Da qualche giorno il sottomarino indonesiano KRI Nanggala 402 risulta disperso nel mare delle acque a nord di Bali, tanto da destare timori fondati. Il supporto per il recupero del sommergibile giunge immediatamente da ogni parte del mondo, compresi Stati Uniti, Giappone e Australia, eppure le notizie sembrano più che preoccupanti. Ad un certo punto dalle ricerche emergono tracce di detriti dalle acque, insieme a una chiazza di gasolio e alcuni effetti personali dell’equipaggio.
Il sottomarino risulta affondato con circa 53 persone a bordo, vittime prive di speranza di un mare che non perdona; così come non perdona l’obsolescenza dell’attrezzatura, vecchia di oltre 40 anni e pertanto bisognosa di una manutenzione frequente. Il sommergibile di origini tedesche, costruito nel 1977, entra infatti in azione 4 anni dopo per scopi prettamente militari di raccolta di informazioni e per esercitazioni navali come quella che ne ha determinato la fine.

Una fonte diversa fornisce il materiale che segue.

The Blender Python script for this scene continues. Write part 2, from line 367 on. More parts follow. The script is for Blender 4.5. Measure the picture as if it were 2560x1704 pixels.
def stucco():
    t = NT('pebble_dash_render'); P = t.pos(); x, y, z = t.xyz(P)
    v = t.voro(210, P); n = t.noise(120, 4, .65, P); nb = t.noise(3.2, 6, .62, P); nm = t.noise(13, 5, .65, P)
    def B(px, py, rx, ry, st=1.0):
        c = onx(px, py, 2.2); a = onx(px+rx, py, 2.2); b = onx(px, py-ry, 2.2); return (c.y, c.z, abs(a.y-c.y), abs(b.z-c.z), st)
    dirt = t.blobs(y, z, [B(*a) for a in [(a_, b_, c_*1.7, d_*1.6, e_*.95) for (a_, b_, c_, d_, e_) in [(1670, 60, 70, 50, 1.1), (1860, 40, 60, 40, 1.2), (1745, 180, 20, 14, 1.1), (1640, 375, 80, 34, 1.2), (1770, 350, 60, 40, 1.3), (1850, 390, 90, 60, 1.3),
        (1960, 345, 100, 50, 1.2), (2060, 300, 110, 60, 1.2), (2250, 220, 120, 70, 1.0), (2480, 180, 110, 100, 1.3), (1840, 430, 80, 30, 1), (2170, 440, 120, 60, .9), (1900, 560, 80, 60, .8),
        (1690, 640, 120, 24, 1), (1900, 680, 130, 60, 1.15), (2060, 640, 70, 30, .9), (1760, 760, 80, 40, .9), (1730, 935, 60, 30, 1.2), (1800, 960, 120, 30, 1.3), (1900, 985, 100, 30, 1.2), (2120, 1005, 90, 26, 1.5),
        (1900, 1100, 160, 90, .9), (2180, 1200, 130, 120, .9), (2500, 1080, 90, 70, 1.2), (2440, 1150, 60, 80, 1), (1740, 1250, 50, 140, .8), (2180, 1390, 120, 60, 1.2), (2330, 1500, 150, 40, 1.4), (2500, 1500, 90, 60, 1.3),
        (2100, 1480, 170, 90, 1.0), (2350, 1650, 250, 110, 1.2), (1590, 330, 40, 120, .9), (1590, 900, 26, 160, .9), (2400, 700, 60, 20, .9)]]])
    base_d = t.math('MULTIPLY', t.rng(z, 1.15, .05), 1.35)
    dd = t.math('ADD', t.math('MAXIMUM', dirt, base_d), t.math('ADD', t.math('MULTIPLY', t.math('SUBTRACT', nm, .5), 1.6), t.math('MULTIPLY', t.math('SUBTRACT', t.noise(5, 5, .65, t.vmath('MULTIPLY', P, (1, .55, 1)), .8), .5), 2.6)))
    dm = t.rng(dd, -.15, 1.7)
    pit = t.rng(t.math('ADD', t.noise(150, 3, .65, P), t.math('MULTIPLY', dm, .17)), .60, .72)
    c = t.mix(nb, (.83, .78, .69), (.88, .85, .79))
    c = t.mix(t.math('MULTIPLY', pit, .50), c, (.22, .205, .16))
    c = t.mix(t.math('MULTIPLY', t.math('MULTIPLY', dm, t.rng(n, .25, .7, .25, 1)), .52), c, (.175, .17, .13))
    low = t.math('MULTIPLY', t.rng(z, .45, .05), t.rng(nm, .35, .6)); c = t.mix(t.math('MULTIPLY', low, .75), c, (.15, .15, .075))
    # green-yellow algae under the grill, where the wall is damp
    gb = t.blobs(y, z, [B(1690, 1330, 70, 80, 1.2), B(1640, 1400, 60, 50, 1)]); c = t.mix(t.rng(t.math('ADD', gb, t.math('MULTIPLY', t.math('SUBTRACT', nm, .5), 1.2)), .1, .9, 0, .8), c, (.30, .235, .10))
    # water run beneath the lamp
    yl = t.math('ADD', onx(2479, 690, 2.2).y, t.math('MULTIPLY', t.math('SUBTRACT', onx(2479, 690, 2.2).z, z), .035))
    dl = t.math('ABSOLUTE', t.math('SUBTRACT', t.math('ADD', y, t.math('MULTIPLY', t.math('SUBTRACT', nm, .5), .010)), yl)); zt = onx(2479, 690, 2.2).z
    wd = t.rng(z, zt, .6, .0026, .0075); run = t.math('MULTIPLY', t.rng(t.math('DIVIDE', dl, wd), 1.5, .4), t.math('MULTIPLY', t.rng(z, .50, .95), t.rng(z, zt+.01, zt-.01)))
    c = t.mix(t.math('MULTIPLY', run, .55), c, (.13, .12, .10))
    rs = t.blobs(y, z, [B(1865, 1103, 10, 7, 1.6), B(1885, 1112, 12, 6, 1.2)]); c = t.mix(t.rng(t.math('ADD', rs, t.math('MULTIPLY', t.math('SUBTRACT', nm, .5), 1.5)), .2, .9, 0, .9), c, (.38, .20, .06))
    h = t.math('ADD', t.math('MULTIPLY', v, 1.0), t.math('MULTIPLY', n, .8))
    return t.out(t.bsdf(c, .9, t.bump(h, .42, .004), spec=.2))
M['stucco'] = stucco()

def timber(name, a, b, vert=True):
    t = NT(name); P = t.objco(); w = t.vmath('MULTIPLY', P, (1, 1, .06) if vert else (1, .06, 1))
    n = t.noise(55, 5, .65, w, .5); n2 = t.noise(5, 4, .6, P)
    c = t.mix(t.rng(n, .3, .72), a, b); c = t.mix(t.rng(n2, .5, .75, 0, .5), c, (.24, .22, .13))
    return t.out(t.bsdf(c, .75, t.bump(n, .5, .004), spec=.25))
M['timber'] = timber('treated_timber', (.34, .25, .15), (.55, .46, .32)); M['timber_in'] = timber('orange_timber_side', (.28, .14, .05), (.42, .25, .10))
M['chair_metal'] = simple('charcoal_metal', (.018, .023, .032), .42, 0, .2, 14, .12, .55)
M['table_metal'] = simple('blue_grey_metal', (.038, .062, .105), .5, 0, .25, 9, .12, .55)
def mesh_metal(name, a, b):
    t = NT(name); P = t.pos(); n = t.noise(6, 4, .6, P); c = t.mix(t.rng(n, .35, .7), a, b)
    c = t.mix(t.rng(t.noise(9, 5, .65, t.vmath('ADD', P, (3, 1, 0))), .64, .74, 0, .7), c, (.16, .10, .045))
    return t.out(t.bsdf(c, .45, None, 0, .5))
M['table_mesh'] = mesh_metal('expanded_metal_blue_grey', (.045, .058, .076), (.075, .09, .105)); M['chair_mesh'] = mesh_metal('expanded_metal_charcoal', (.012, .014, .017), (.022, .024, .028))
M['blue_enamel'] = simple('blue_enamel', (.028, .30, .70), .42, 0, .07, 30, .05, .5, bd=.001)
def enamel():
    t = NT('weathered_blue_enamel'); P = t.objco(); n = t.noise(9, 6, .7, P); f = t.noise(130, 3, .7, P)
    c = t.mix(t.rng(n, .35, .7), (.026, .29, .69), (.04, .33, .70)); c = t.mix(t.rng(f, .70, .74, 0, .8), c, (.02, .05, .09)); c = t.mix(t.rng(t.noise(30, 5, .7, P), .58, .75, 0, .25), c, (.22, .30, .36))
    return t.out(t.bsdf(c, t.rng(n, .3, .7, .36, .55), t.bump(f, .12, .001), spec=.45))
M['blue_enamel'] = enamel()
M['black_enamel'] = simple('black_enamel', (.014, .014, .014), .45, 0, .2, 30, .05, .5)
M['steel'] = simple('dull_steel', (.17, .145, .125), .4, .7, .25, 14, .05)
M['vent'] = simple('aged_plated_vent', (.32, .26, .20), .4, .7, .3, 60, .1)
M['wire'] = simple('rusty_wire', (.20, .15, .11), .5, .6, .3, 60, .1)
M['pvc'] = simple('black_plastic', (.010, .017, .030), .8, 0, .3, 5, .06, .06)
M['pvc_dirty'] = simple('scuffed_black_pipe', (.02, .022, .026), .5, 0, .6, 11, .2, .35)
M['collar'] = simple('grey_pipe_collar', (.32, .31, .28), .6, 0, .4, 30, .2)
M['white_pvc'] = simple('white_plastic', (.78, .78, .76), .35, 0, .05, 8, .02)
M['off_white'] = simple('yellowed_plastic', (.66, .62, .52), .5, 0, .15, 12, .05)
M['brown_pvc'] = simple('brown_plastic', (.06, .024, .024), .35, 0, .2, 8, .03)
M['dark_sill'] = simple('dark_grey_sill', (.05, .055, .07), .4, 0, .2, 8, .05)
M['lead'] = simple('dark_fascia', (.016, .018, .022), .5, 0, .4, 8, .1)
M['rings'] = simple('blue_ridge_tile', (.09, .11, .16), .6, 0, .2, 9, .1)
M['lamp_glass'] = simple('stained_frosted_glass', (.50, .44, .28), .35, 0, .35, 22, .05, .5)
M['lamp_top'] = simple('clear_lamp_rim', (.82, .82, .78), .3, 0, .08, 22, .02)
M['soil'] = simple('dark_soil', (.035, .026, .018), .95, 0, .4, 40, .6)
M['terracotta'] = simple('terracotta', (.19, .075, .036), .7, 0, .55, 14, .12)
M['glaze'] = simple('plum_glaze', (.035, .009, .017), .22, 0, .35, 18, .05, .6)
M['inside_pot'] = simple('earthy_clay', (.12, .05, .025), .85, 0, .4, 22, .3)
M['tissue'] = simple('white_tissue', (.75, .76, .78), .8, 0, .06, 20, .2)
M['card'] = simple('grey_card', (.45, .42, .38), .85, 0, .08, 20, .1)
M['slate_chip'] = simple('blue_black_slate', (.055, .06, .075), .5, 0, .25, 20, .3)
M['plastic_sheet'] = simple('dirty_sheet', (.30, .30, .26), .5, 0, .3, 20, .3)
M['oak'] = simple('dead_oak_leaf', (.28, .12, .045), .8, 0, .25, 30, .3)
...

Lo scorso 21 aprile KRI Nanggala 402 scompare dalle rotte e, a causa dei ritrovamenti tangibili, il 24 diventa relitto marino dichiarato, ormai affondato dalle autorità. Così uno dei cinque sommergibili della flotta indonesiana scompare definitivamente dopo una esercitazione con i siluri al largo dell’Indonesia, al di sotto degli 800 metri; con una riserva d’aria di 72 ore, già ampiamente esaurita, e una profondità raggiungibile massima di 500 metri, le conclusioni sono inevitabili. Partendo dal presupposto che ogni fatalità dipende da una serie di concause collegate tra di loro, è evidente che tutti i fattori elencati purtroppo sono determinanti nella conclusione della vicenda.